It is often featured in the economic news these days, and ultimately it seems to lead to social criticism.

Japanese leaders and intellectuals are trying to come up with various solutions for that issue.

Many Japanese people have been longing for an increase in their wages.

However, I have a great concern about their direction.

They base it on a common perception that wage increases will solve all their worries.

They overlook an important thing: money can make us happy, and it can also make us unhappy. 

I feel that the worship of money is widespread in contemporary Japanese society.

Japanese people like the motto, “Money isn’t everything”.

But actually, many of them make a value judgment on all things based on an amount of money.

For them, an expensive item is a good thing, and a high-paying job has significant human value.

After all, money is everything for them.

I think that no matter how rich one may be, one cannot live happily while being greedy for money. 

People who are greedy for money cannot be satisfied.

So I don’t think that an increase in wages is directly linked to true happiness in today’s Japan.
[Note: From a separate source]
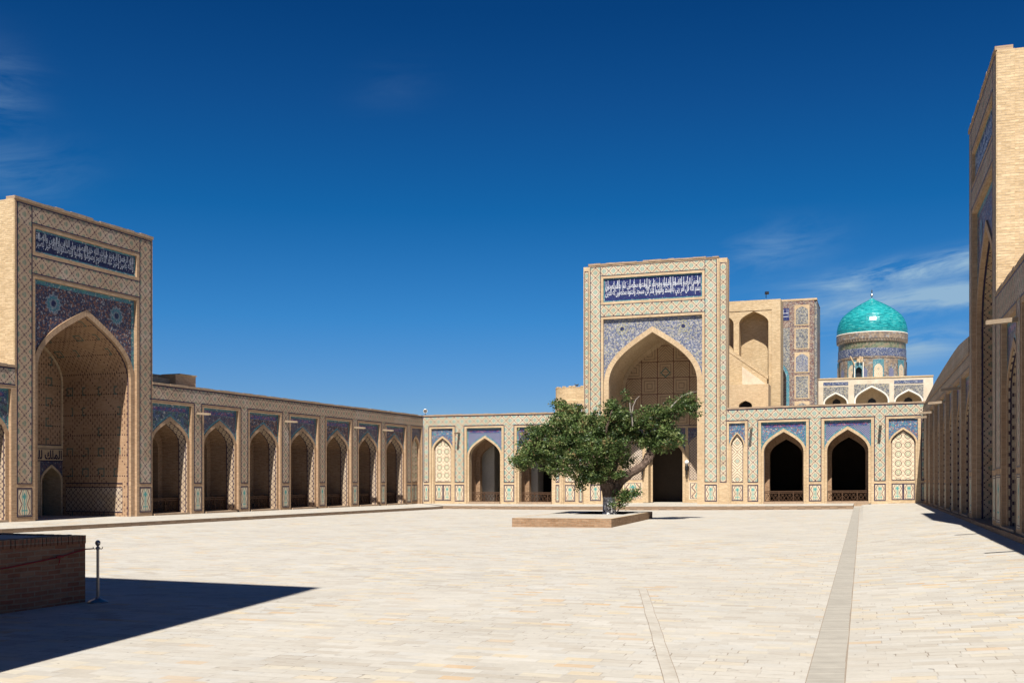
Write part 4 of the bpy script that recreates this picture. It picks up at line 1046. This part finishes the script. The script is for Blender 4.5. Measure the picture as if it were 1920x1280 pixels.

Over 170 years ago, Townsend Harris, who was the U.S. Ambassador to Japan, wrote a record of his stay in Japan.

According to it, Japanese people at that time lived peacefully in honest poverty regardless of whether they were rich or poor.

He seemed to feel that Japan was a kind of paradise.

So he was not sure that opening Japan and modernization would be good for the Japanese people.

He had a penetrating insight.

Japan’s economic growth created the illusion that money made people happy.

Today, that illusion is tormenting Japanese society.